• What to work on: The exercise asks for every line of the data to be reproduced exactly.

>> Begin

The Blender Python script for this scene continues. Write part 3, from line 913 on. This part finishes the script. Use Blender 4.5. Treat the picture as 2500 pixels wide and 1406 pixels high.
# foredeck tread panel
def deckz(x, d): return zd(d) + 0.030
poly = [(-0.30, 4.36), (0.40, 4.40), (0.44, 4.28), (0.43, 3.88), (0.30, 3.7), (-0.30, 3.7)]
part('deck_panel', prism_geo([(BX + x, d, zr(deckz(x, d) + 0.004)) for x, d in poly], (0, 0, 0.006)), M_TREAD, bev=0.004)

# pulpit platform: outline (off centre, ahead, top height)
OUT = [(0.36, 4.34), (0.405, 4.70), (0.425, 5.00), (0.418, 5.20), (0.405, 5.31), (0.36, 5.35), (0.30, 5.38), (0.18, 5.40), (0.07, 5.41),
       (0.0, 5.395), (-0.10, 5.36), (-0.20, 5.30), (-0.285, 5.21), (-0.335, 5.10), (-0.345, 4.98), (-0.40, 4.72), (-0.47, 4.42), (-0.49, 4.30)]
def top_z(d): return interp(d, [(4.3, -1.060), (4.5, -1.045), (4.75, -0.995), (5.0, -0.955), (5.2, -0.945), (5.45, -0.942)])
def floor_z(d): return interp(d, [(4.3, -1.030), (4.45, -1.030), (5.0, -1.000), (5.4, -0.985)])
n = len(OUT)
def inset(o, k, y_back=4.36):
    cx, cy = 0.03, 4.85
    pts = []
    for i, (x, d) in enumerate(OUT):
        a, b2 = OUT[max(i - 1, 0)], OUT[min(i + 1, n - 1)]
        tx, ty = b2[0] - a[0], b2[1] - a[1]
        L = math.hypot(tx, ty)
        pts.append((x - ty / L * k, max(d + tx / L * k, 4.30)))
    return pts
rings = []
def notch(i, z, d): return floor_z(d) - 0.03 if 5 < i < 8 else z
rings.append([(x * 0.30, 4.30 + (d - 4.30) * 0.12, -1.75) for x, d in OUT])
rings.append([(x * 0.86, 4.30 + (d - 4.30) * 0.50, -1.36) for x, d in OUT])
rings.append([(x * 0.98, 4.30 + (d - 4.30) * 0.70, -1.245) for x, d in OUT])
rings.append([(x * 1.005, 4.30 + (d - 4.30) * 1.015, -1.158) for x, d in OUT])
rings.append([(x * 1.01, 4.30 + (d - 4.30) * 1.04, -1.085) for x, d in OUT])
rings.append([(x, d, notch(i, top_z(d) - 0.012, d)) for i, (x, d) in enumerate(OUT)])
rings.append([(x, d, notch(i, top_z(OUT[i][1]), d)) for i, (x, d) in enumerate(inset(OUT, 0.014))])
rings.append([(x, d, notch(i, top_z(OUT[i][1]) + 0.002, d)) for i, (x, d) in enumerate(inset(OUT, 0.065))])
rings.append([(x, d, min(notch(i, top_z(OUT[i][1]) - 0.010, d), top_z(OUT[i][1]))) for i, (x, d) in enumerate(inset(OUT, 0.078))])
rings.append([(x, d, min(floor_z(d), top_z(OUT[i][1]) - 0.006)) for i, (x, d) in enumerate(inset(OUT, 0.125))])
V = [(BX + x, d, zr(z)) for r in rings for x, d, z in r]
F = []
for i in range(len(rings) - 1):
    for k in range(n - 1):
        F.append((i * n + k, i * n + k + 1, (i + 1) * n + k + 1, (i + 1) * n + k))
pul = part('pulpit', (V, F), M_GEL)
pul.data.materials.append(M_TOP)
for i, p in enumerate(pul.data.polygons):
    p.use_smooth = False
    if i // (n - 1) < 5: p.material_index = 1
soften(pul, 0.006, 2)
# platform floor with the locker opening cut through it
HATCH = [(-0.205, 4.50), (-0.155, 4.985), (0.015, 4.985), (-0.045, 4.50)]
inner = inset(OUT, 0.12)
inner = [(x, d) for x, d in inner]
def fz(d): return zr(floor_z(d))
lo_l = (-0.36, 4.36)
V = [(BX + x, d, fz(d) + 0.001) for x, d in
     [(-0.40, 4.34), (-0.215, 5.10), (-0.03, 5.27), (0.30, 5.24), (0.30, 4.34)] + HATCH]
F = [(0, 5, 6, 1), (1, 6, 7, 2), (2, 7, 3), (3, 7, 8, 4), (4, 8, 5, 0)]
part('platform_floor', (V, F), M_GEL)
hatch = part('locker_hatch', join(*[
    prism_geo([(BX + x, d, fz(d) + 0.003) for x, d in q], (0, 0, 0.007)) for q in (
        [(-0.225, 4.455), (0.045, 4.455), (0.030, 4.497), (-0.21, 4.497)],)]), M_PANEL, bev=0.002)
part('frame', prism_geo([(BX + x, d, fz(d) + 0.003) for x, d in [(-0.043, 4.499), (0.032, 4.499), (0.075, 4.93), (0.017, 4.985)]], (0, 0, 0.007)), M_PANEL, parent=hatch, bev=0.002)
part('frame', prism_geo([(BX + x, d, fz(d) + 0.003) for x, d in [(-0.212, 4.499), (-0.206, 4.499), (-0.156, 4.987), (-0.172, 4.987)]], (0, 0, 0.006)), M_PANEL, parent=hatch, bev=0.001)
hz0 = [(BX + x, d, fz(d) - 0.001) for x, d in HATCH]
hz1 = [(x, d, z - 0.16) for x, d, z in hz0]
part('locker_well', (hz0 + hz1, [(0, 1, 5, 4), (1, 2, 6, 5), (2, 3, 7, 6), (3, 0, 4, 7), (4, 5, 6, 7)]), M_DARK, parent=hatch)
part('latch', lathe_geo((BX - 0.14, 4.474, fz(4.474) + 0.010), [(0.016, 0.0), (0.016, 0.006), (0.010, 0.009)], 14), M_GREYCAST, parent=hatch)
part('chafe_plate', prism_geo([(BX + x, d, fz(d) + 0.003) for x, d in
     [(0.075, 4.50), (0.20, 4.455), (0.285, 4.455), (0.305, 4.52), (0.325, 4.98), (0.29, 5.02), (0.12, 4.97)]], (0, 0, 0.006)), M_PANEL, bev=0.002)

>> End

• Task output:
The Blender Python script for this scene continues. Write part 3, from line 913 on. This part finishes the script. Use Blender 4.5. Treat the picture as 2500 pixels wide and 1406 pixels high.
# foredeck tread panel
def deckz(x, d): return zd(d) + 0.030
poly = [(-0.30, 4.36), (0.40, 4.40), (0.44, 4.28), (0.43, 3.88), (0.30, 3.7), (-0.30, 3.7)]
part('deck_panel', prism_geo([(BX + x, d, zr(deckz(x, d) + 0.004)) for x, d in poly], (0, 0, 0.006)), M_TREAD, bev=0.004)

# pulpit platform: outline (off centre, ahead, top height)
OUT = [(0.36, 4.34), (0.405, 4.70), (0.425, 5.00), (0.418, 5.20), (0.405, 5.31), (0.36, 5.35), (0.30, 5.38), (0.18, 5.40), (0.07, 5.41),
       (0.0, 5.395), (-0.10, 5.36), (-0.20, 5.30), (-0.285, 5.21), (-0.335, 5.10), (-0.345, 4.98), (-0.40, 4.72), (-0.47, 4.42), (-0.49, 4.30)]
def top_z(d): return interp(d, [(4.3, -1.060), (4.5, -1.045), (4.75, -0.995), (5.0, -0.955), (5.2, -0.945), (5.45, -0.942)])
def floor_z(d): return interp(d, [(4.3, -1.030), (4.45, -1.030), (5.0, -1.000), (5.4, -0.985)])
n = len(OUT)
def inset(o, k, y_back=4.36):
    cx, cy = 0.03, 4.85
    pts = []
    for i, (x, d) in enumerate(OUT):
        a, b2 = OUT[max(i - 1, 0)], OUT[min(i + 1, n - 1)]
        tx, ty = b2[0] - a[0], b2[1] - a[1]
        L = math.hypot(tx, ty)
        pts.append((x - ty / L * k, max(d + tx / L * k, 4.30)))
    return pts
rings = []
def notch(i, z, d): return floor_z(d) - 0.03 if 5 < i < 8 else z
rings.append([(x * 0.30, 4.30 + (d - 4.30) * 0.12, -1.75) for x, d in OUT])
rings.append([(x * 0.86, 4.30 + (d - 4.30) * 0.50, -1.36) for x, d in OUT])
rings.append([(x * 0.98, 4.30 + (d - 4.30) * 0.70, -1.245) for x, d in OUT])
rings.append([(x * 1.005, 4.30 + (d - 4.30) * 1.015, -1.158) for x, d in OUT])
rings.append([(x * 1.01, 4.30 + (d - 4.30) * 1.04, -1.085) for x, d in OUT])
rings.append([(x, d, notch(i, top_z(d) - 0.012, d)) for i, (x, d) in enumerate(OUT)])
rings.append([(x, d, notch(i, top_z(OUT[i][1]), d)) for i, (x, d) in enumerate(inset(OUT, 0.014))])
rings.append([(x, d, notch(i, top_z(OUT[i][1]) + 0.002, d)) for i, (x, d) in enumerate(inset(OUT, 0.065))])
rings.append([(x, d, min(notch(i, top_z(OUT[i][1]) - 0.010, d), top_z(OUT[i][1]))) for i, (x, d) in enumerate(inset(OUT, 0.078))])
rings.append([(x, d, min(floor_z(d), top_z(OUT[i][1]) - 0.006)) for i, (x, d) in enumerate(inset(OUT, 0.125))])
V = [(BX + x, d, zr(z)) for r in rings for x, d, z in r]
F = []
for i in range(len(rings) - 1):
    for k in range(n - 1):
        F.append((i * n + k, i * n + k + 1, (i + 1) * n + k + 1, (i + 1) * n + k))
pul = part('pulpit', (V, F), M_GEL)
pul.data.materials.append(M_TOP)
for i, p in enumerate(pul.data.polygons):
    p.use_smooth = False
    if i // (n - 1) < 5: p.material_index = 1
soften(pul, 0.006, 2)
# platform floor with the locker opening cut through it
HATCH = [(-0.205, 4.50), (-0.155, 4.985), (0.015, 4.985), (-0.045, 4.50)]
inner = inset(OUT, 0.12)
inner = [(x, d) for x, d in inner]
def fz(d): return zr(floor_z(d))
lo_l = (-0.36, 4.36)
V = [(BX + x, d, fz(d) + 0.001) for x, d in
     [(-0.40, 4.34), (-0.215, 5.10), (-0.03, 5.27), (0.30, 5.24), (0.30, 4.34)] + HATCH]
F = [(0, 5, 6, 1), (1, 6, 7, 2), (2, 7, 3), (3, 7, 8, 4), (4, 8, 5, 0)]
part('platform_floor', (V, F), M_GEL)
hatch = part('locker_hatch', join(*[
    prism_geo([(BX + x, d, fz(d) + 0.003) for x, d in q], (0, 0, 0.007)) for q in (
        [(-0.225, 4.455), (0.045, 4.455), (0.030, 4.497), (-0.21, 4.497)],)]), M_PANEL, bev=0.002)
part('frame', prism_geo([(BX + x, d, fz(d) + 0.003) for x, d in [(-0.043, 4.499), (0.032, 4.499), (0.075, 4.93), (0.017, 4.985)]], (0, 0, 0.007)), M_PANEL, parent=hatch, bev=0.002)
part('frame', prism_geo([(BX + x, d, fz(d) + 0.003) for x, d in [(-0.212, 4.499), (-0.206, 4.499), (-0.156, 4.987), (-0.172, 4.987)]], (0, 0, 0.006)), M_PANEL, parent=hatch, bev=0.001)
hz0 = [(BX + x, d, fz(d) - 0.001) for x, d in HATCH]
hz1 = [(x, d, z - 0.16) for x, d, z in hz0]
part('locker_well', (hz0 + hz1, [(0, 1, 5, 4), (1, 2, 6, 5), (2, 3, 7, 6), (3, 0, 4, 7), (4, 5, 6, 7)]), M_DARK, parent=hatch)
part('latch', lathe_geo((BX - 0.14, 4.474, fz(4.474) + 0.010), [(0.016, 0.0), (0.016, 0.006), (0.010, 0.009)], 14), M_GREYCAST, parent=hatch)
part('chafe_plate', prism_geo([(BX + x, d, fz(d) + 0.003) for x, d in
     [(0.075, 4.50), (0.20, 4.455), (0.285, 4.455), (0.305, 4.52), (0.325, 4.98), (0.29, 5.02), (0.12, 4.97)]], (0, 0, 0.006)), M_PANEL, bev=0.002)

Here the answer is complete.